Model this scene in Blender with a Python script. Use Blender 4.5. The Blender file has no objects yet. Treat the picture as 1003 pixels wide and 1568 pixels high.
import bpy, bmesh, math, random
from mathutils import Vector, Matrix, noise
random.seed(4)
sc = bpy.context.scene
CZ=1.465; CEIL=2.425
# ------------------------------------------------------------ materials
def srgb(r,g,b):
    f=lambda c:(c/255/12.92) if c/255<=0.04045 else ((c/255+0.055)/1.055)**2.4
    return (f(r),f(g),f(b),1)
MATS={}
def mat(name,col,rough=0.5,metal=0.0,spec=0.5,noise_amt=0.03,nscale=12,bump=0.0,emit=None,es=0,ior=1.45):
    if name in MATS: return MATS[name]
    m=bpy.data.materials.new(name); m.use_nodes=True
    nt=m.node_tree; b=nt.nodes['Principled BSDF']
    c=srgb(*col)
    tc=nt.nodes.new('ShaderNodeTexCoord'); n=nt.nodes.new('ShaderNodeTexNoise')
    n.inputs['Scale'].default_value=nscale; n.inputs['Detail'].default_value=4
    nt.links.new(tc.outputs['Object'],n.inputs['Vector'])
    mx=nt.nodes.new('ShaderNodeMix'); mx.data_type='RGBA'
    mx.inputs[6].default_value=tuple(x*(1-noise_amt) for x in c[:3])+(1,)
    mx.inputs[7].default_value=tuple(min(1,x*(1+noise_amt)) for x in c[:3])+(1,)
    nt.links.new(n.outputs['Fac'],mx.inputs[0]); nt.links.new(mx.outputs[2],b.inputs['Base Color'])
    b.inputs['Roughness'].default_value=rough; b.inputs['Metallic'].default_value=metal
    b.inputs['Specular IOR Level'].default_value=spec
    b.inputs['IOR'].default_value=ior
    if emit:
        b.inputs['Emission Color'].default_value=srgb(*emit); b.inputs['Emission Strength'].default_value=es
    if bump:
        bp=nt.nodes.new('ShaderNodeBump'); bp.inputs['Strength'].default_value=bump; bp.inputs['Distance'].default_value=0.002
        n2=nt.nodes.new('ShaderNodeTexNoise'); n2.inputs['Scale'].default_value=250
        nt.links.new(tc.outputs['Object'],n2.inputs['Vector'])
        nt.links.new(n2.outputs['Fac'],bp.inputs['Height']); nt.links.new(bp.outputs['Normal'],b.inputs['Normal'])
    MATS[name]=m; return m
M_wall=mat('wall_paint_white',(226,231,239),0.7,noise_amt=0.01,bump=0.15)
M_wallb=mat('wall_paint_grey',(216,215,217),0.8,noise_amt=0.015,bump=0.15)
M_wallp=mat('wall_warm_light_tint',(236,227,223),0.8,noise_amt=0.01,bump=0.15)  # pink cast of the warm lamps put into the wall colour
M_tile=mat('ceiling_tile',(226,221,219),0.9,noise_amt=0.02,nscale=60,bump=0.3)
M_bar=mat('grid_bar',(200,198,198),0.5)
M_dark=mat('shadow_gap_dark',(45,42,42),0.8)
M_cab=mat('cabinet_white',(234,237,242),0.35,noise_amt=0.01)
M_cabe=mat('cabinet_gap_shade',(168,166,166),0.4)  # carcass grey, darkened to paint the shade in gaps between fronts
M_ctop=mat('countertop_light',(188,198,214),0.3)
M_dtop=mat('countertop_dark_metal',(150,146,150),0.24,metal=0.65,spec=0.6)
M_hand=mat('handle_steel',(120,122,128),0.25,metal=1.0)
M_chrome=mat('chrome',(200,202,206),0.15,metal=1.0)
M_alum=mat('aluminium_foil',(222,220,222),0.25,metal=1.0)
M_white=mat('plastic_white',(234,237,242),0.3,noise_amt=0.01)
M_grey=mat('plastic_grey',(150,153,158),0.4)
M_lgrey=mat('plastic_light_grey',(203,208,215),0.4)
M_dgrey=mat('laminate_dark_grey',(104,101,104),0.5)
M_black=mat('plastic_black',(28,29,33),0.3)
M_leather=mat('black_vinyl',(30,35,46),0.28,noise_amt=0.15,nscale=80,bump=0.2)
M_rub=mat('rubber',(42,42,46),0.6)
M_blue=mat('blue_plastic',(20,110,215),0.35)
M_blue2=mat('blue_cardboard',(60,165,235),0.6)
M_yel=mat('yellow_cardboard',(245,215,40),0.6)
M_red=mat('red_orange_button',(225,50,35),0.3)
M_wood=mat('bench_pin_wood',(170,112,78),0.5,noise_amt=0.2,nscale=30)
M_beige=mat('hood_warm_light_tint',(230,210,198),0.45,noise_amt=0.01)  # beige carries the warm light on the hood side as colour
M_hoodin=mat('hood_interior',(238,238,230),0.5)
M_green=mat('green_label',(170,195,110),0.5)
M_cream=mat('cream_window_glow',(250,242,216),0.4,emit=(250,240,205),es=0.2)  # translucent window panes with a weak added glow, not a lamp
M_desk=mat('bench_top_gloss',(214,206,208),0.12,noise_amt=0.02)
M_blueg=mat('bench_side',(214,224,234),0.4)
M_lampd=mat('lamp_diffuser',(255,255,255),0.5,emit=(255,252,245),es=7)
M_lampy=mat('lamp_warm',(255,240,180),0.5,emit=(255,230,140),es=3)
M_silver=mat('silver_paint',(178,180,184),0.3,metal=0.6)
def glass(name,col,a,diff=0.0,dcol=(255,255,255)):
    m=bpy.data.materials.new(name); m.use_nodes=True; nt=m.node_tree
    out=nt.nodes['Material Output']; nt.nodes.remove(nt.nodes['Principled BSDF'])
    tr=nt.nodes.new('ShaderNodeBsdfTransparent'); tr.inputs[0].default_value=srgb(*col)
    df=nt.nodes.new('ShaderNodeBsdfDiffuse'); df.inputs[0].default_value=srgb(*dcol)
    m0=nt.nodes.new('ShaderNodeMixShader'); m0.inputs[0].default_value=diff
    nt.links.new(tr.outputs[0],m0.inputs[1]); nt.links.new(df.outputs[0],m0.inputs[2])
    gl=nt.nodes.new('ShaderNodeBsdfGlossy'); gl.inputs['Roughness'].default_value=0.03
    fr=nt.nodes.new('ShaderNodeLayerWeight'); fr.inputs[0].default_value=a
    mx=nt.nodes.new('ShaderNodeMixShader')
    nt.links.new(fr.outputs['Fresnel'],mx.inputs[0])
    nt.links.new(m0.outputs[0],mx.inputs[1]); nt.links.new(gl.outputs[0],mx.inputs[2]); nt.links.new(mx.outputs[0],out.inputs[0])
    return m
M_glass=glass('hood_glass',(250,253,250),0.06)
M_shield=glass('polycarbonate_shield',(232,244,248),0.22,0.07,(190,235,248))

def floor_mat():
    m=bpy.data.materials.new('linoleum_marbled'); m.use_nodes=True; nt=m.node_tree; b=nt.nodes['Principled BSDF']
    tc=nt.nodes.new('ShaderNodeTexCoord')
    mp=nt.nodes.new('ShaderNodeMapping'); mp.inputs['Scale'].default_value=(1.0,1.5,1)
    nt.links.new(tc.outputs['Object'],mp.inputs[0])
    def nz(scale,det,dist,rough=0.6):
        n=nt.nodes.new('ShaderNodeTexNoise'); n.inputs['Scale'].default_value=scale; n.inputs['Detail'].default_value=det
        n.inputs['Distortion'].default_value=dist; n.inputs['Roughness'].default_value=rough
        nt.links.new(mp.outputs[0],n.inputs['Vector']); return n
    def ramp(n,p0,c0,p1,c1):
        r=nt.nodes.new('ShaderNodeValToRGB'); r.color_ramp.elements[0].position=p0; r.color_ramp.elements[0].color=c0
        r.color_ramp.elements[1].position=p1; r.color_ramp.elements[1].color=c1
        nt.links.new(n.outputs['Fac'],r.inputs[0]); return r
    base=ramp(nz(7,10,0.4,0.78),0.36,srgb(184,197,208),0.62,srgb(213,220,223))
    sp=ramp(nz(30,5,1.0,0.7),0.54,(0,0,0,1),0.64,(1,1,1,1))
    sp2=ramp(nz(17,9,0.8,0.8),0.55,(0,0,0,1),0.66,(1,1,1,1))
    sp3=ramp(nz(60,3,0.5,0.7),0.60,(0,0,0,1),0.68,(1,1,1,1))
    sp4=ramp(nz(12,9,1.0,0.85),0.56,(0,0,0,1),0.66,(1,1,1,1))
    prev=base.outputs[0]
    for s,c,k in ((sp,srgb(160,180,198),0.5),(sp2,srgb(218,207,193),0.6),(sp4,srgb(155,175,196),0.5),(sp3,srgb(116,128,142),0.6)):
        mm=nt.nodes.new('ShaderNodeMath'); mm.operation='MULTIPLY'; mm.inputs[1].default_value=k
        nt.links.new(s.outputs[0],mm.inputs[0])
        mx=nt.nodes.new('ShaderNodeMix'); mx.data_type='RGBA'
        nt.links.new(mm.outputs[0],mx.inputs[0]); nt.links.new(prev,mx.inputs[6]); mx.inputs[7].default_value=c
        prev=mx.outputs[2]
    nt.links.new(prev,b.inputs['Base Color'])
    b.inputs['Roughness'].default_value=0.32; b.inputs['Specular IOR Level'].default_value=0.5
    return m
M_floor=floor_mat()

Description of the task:
Search the lines for the string "scene" and copy every line that has it.

Correct output:
Model this scene in Blender with a Python script. Use Blender 4.5. The Blender file has no objects yet. Treat the picture as 1003 pixels wide and 1568 pixels high.
sc = bpy.context.scene